_Your goal_. Return all lines with the word "finishes" in them.

_Records provided_.
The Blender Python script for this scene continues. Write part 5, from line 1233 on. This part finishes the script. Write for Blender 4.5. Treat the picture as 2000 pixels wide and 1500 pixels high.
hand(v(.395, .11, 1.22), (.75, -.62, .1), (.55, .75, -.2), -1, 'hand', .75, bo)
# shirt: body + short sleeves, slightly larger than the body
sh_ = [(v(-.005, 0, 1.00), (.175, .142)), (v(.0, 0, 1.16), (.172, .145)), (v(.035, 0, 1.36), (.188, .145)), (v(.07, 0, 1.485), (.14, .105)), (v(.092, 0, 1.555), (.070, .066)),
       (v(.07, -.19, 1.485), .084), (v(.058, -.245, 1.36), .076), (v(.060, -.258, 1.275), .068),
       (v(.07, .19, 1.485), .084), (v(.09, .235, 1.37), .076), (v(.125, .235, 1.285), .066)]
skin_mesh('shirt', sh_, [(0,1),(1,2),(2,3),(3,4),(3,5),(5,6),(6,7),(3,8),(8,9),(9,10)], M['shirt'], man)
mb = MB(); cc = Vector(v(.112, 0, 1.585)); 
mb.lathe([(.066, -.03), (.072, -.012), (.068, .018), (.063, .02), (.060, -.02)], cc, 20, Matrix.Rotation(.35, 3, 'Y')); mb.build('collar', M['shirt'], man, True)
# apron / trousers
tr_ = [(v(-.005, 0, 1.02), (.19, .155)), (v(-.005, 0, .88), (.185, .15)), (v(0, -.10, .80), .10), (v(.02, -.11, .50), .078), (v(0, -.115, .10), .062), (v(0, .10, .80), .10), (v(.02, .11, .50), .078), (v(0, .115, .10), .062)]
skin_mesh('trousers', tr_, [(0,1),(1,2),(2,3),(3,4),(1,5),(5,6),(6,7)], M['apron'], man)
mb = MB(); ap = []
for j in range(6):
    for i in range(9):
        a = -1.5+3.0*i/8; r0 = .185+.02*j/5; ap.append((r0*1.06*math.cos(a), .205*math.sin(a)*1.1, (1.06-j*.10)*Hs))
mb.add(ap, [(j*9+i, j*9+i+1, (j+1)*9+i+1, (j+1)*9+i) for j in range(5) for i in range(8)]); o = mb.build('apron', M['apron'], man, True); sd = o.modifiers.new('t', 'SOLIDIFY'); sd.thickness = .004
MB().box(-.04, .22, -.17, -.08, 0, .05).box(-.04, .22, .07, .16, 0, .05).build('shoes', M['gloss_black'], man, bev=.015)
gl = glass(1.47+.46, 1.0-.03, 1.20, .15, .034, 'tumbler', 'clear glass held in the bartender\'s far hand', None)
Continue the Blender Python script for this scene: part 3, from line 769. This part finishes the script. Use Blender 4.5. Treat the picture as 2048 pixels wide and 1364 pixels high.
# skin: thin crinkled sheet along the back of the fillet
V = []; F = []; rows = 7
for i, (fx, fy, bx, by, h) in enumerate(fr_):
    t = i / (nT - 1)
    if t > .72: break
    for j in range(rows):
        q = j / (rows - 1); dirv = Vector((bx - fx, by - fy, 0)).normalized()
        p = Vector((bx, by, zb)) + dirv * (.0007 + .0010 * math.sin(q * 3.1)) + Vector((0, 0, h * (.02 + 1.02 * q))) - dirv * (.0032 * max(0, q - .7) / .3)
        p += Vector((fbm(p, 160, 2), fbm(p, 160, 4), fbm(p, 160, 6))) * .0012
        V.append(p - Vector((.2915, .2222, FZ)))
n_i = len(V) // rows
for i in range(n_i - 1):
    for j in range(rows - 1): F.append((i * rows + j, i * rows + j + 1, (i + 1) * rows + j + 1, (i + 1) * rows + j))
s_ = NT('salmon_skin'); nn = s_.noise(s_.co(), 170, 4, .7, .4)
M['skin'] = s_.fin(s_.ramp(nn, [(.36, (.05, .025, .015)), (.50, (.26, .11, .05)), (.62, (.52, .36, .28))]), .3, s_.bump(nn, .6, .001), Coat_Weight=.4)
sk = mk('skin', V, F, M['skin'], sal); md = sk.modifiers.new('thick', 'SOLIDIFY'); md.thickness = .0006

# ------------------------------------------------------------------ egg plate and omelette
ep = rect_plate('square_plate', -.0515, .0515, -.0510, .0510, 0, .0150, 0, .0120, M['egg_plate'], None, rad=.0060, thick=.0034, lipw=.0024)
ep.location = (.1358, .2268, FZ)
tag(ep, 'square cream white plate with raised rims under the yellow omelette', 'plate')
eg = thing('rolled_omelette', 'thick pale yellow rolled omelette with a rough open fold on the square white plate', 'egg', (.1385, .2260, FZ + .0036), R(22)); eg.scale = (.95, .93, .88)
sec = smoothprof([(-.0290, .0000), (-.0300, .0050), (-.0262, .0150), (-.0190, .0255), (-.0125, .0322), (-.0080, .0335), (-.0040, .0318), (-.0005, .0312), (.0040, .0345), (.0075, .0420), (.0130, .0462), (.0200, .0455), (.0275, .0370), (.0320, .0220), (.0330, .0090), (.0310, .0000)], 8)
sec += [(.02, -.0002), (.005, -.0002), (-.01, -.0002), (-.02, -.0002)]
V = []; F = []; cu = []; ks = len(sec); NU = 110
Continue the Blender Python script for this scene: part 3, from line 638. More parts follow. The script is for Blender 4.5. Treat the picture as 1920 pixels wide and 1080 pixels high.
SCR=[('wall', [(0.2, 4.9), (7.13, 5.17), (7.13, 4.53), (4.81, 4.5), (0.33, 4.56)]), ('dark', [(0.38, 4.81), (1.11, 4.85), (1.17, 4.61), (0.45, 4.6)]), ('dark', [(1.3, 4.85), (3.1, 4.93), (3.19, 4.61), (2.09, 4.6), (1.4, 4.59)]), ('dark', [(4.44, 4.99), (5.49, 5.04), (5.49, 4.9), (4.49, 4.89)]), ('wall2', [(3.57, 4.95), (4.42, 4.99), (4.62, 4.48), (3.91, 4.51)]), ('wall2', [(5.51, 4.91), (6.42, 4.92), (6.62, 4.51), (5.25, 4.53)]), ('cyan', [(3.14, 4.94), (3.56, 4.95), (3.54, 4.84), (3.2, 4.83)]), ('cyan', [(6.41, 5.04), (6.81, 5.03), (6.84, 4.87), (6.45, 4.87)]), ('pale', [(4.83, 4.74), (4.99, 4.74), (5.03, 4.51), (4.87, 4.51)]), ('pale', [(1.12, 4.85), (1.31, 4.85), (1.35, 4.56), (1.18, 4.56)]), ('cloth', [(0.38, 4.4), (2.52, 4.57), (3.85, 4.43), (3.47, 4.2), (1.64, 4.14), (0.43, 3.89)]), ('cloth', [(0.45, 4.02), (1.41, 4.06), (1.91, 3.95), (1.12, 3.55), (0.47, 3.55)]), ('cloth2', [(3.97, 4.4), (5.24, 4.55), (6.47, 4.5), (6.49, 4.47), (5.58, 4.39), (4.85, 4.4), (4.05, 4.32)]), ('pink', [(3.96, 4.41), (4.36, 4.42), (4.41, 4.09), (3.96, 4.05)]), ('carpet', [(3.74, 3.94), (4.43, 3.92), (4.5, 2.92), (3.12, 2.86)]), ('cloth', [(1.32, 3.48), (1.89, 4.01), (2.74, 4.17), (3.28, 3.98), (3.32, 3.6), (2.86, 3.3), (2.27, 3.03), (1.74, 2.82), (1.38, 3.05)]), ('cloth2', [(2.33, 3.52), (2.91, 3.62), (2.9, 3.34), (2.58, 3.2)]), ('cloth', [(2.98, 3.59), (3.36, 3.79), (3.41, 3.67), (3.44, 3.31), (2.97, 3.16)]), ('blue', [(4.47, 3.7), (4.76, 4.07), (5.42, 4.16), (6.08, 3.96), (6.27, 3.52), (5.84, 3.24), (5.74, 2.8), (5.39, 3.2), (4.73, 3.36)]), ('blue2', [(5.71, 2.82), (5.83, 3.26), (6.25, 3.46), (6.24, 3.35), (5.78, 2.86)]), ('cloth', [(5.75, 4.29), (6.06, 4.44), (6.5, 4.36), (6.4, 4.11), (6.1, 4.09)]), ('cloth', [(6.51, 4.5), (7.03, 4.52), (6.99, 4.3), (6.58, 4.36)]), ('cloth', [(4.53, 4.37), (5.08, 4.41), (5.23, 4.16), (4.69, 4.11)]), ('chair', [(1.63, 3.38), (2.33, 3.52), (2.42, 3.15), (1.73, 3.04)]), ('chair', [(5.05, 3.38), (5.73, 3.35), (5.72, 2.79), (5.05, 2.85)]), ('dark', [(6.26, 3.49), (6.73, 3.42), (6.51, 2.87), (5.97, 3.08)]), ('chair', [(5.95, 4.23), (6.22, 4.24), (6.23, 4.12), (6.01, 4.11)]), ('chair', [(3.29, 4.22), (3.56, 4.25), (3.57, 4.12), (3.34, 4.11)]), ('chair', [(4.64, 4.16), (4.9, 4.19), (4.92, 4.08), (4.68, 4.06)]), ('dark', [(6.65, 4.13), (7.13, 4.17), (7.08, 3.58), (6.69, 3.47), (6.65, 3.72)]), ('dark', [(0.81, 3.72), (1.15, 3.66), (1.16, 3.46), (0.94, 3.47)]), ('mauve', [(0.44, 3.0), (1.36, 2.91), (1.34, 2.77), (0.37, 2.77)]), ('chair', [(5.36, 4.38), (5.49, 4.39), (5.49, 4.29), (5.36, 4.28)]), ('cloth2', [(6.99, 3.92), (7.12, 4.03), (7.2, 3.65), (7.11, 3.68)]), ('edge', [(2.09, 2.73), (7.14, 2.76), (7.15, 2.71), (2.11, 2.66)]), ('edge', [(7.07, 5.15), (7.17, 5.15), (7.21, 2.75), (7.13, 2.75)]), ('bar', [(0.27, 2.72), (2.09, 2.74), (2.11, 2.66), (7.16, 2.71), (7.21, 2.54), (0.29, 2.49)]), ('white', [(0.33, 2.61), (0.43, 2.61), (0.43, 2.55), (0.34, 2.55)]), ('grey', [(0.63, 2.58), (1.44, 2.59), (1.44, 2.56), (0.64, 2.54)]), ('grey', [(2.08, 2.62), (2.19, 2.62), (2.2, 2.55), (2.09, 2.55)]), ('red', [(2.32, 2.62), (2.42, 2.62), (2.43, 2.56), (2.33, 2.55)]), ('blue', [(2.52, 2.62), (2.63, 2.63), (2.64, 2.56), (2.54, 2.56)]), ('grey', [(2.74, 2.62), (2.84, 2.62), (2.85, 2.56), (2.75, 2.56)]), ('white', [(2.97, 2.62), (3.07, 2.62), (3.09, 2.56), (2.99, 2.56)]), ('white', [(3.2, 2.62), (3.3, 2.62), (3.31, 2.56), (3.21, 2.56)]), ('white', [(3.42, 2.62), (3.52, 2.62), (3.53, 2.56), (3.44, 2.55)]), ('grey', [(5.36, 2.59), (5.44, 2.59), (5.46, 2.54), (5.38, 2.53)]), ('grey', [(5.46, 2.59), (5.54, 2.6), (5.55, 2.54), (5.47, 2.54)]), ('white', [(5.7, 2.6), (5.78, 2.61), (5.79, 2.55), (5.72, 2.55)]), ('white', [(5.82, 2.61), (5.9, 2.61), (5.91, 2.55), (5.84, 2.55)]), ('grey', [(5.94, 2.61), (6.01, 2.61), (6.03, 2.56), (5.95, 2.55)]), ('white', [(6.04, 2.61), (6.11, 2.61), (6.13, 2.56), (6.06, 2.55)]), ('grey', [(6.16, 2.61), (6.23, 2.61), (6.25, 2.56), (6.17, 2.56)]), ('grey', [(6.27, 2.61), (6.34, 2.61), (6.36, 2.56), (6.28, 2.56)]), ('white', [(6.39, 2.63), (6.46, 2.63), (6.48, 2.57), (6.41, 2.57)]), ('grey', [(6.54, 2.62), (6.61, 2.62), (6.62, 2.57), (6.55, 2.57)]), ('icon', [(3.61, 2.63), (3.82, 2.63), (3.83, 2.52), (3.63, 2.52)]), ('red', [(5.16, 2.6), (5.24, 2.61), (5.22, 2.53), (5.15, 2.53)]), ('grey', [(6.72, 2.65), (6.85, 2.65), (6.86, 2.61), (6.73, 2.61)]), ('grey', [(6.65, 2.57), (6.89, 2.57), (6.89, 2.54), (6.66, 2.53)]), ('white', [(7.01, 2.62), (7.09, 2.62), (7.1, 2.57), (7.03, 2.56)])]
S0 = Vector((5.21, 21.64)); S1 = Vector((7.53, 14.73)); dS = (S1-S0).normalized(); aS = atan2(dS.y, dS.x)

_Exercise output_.
The Blender Python script for this scene continues. Write part 5, from line 1233 on. This part finishes the script. Write for Blender 4.5. Treat the picture as 2000 pixels wide and 1500 pixels high.
Continue the Blender Python script for this scene: part 3, from line 769. This part finishes the script. Use Blender 4.5. Treat the picture as 2048 pixels wide and 1364 pixels high.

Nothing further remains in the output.